I know two Terries in Truro: He-Terry (Terry) and She-Terry (Terri). Tonight, I came back to a gentle admonishment from He-Terry (who kindly follows my blogs) that I should make these posts more positive. He is quite right, of course. I have no right to be so grumpy and crone-like, even if I have nearly attained the age of The Crone - a female archetype which, so my Falmouth friend, John tells me, gives permission to let oneself go and go on at all and sundry as a sort of warm-up to full-tilt Old Git-dom. In mitigation for these bursts of Crone-like crabbiness, I offer a quote from the preamble to my daughter's quarter-term report, which states: 'The early part of the Lent term can be characterised by cold weather and a certain feeling of post Christmas deflation.' Quite.

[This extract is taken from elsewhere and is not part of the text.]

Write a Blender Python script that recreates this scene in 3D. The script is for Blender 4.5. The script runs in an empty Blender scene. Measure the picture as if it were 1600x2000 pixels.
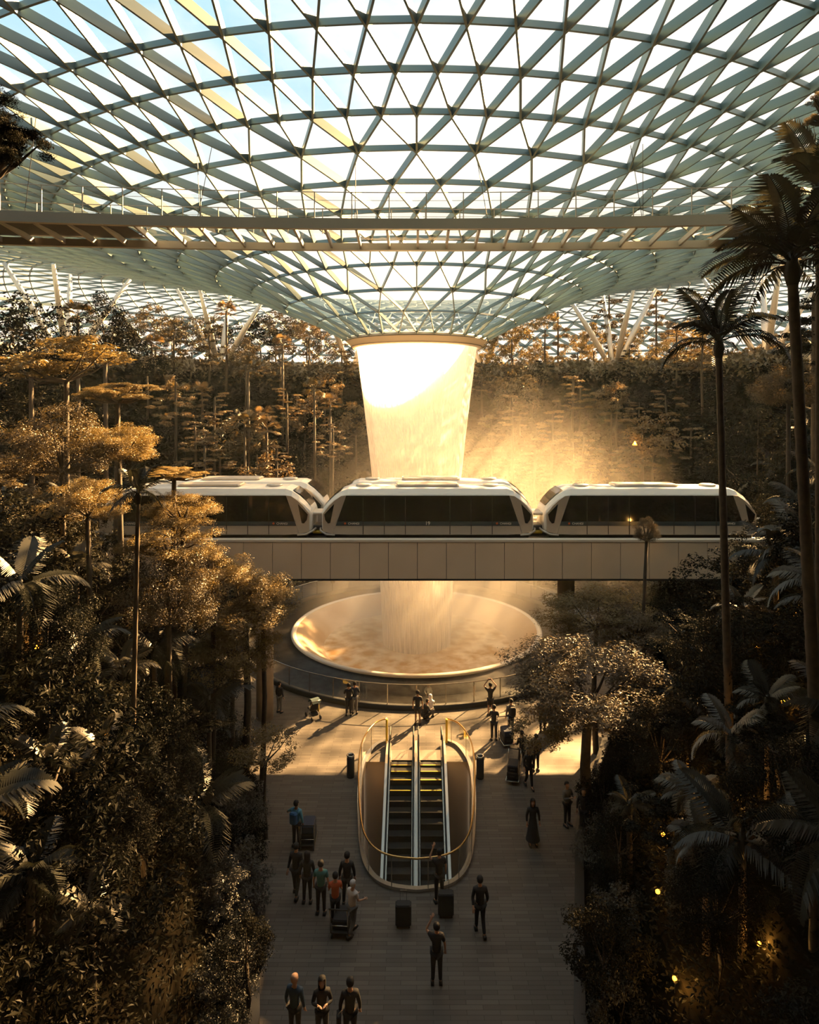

She-Terry, meanwhile, decided to bring me a pasty for my supper in case I had nothing in after my tough journey through post Christmas snow, which hasn't so much deflated the UK today as brought it to a state of near prostration. The pasty was cold, but it warmed the cockles of my heart no less for that. And I escaped the worst of the weather. And my daughter is safe, and the hamster is still alive, at the ripe old age (for a hamster) of two years two months. And, as the train came through Lostwithiel, I saw one solitary golden daffodil cheering up the punters from a station planter. Yes, indeed: I should - and I do - count my blessings.